SC Senate panel advances congressional map that solidifies GOP advantage in US House

South Carolina is one step closer to having a new congressional map without a single competitive district after a Senate panel Wednesday passed out a redistricting plan that closely resembles one the House adopted last week.

The Senate Judiciary Committee voted, 14-8, along party lines, to advance the proposal, a riff on the Senate redistricting committee’s heavily criticized original plan. If ultimately adopted, the map is expected to solidify the 1st Congressional District as a Republican seat and could cement a 6-1 Republican advantage in the U.S. House for years to come, according to an analysis of past election data.

Senate Judiciary members chose the plan over another proposal put forth by Sen. Dick Harpootlian, D-Richland, that checked many of the boxes Democrats and good government groups, such as the League of Women Voters of South Carolina, had sought in a congressional map, but was never likely to win support from the Republican-led committee.

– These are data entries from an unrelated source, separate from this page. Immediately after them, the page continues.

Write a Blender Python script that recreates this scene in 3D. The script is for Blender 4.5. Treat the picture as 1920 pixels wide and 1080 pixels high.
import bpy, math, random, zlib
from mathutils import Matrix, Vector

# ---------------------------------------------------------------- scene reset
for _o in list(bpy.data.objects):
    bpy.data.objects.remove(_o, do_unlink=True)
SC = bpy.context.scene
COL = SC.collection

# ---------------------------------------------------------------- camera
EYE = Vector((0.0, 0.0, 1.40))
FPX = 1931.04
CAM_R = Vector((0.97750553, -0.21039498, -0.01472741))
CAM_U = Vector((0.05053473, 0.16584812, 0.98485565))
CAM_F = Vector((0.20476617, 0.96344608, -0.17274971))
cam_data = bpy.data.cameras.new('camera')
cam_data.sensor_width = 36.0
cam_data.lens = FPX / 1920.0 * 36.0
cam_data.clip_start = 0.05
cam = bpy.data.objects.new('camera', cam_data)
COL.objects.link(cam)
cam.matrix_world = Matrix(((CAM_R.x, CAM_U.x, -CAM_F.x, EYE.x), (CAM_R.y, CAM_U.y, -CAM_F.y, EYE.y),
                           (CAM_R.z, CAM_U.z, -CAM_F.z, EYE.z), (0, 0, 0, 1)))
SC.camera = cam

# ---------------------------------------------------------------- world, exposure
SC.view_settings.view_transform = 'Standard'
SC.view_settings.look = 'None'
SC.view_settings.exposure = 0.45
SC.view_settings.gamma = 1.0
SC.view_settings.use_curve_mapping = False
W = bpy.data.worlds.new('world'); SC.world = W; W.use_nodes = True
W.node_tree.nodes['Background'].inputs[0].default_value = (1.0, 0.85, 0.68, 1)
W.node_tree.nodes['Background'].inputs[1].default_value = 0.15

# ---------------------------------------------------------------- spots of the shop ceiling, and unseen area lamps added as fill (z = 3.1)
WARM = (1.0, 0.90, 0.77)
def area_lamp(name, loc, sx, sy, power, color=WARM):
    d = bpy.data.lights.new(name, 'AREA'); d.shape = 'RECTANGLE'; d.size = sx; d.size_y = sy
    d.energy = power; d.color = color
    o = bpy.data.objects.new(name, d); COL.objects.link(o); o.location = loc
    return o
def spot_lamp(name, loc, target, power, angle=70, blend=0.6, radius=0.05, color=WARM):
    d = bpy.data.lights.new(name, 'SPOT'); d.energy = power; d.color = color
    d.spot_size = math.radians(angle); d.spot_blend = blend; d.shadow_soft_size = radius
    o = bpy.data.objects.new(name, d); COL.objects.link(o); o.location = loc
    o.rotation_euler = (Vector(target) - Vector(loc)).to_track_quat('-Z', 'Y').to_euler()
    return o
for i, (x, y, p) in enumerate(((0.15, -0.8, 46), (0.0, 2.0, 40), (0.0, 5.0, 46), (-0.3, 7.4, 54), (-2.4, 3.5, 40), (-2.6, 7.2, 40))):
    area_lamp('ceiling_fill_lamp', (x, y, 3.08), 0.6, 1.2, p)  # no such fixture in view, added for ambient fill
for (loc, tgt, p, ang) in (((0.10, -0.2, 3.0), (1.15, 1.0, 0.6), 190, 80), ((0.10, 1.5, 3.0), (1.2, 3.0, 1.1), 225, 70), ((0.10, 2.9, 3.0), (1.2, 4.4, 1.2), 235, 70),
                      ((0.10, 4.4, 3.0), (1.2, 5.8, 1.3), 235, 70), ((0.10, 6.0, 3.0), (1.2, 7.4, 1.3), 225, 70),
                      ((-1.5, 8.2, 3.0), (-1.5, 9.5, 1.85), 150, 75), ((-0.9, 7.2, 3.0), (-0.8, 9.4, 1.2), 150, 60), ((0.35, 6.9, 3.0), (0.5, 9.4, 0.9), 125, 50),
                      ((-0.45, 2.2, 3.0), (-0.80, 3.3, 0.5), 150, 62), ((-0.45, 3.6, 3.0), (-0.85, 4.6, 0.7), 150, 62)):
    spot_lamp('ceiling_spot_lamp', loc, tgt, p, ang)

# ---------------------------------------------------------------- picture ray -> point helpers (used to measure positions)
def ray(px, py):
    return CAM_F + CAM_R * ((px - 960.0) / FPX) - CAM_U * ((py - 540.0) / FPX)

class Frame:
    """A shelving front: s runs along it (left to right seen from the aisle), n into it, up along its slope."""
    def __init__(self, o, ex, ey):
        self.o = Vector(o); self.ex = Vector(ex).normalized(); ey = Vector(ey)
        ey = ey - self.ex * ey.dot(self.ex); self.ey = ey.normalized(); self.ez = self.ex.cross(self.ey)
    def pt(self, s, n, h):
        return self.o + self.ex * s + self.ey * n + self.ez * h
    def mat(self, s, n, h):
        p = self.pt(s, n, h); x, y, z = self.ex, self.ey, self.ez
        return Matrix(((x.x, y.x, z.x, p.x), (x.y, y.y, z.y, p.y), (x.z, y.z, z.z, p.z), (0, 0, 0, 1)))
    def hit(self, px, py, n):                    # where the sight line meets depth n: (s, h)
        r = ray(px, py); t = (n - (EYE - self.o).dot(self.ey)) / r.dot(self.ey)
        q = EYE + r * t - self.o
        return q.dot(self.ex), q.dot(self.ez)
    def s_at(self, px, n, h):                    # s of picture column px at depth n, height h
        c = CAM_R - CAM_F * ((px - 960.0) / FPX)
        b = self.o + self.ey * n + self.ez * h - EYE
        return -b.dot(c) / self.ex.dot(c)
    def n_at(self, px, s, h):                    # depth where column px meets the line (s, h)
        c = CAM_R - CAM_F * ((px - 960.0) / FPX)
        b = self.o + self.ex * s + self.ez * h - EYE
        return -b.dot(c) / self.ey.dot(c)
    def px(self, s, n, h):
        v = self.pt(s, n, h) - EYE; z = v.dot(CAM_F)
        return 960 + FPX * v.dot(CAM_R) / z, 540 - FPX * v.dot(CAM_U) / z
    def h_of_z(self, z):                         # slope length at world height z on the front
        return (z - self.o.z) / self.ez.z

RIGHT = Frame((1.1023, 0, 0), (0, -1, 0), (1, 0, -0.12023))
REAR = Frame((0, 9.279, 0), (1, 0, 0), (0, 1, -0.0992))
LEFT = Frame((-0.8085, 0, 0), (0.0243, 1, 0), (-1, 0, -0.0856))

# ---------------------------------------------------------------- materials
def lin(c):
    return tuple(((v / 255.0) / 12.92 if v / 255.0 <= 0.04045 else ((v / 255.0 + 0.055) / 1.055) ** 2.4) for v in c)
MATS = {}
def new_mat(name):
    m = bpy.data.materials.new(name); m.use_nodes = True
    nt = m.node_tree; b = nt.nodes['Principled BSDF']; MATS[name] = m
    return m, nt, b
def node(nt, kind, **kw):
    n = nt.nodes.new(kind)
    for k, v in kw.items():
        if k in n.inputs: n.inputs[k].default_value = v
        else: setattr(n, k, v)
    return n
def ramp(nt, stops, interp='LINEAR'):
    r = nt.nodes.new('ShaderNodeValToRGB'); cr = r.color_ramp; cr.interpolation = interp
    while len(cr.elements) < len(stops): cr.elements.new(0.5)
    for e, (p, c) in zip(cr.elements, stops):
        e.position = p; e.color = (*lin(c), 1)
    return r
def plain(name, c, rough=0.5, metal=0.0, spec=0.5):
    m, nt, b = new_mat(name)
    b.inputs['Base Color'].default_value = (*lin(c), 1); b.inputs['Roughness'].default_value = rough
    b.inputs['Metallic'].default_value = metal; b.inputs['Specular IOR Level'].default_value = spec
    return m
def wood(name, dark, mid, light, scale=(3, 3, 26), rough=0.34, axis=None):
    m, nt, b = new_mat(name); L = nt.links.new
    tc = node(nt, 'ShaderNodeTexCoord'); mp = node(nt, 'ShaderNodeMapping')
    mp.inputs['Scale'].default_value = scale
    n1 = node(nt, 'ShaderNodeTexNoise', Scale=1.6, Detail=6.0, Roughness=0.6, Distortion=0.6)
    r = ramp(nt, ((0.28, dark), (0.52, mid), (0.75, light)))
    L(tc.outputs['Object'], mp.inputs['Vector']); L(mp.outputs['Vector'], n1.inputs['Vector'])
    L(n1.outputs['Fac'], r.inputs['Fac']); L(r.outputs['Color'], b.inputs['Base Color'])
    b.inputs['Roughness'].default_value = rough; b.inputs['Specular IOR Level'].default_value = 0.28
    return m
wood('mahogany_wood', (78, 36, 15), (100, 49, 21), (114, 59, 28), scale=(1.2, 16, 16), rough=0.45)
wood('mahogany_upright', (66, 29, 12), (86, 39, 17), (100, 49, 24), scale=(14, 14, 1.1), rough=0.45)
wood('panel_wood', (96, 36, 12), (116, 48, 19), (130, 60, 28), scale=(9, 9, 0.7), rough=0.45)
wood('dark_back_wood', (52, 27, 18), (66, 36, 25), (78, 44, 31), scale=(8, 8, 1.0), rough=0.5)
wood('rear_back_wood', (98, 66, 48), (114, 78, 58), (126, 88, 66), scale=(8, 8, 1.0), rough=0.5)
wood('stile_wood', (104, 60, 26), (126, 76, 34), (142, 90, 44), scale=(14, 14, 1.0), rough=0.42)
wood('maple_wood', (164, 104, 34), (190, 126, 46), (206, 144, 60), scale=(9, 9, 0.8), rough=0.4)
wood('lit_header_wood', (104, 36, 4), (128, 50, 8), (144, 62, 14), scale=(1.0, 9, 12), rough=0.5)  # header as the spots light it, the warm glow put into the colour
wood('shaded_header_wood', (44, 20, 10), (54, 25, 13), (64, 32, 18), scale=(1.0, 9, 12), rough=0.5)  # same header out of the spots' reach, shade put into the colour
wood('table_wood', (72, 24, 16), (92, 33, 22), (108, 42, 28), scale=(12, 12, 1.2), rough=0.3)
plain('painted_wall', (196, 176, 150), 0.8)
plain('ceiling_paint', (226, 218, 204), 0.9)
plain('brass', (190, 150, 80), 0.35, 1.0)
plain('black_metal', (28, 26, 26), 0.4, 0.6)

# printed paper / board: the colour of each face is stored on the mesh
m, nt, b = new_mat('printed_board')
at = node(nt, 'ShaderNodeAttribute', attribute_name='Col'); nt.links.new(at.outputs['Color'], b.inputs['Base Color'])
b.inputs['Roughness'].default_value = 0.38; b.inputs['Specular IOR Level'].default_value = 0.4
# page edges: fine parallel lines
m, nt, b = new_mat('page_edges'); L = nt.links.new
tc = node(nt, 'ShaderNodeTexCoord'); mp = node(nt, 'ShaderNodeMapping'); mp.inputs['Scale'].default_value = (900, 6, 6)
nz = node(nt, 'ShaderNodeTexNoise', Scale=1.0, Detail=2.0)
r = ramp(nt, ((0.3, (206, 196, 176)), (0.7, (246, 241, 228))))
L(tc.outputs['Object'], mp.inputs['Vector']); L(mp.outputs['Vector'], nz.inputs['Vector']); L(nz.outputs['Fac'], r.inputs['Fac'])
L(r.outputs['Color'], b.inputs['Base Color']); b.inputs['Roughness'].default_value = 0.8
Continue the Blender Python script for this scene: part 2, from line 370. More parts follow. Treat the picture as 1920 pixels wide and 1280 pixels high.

The favored Senate proposal, like the adopted House plan, is a least-change plan that closely resembles the current congressional map. It rates poorly on measures of competitiveness, proportionality, compactness and splitting, according to Dave’s Redistricting, a popular map drawing and analysis tool.

Unlike other plans that used the existing congressional map as a starting point and varied only slightly from that baseline, the “whole county map,” as Harpootlian’s proposal came to be called because it preserves Charleston County in a single district, represented a fundamental revision that made substantial changes to all seven of South Carolina’s congressional districts.

While slightly less compact than other plans, the whole county map split fewer counties, preserved more communities of interest and created two competitive U.S. House districts — one in the Lowcountry and another in the Pee Dee.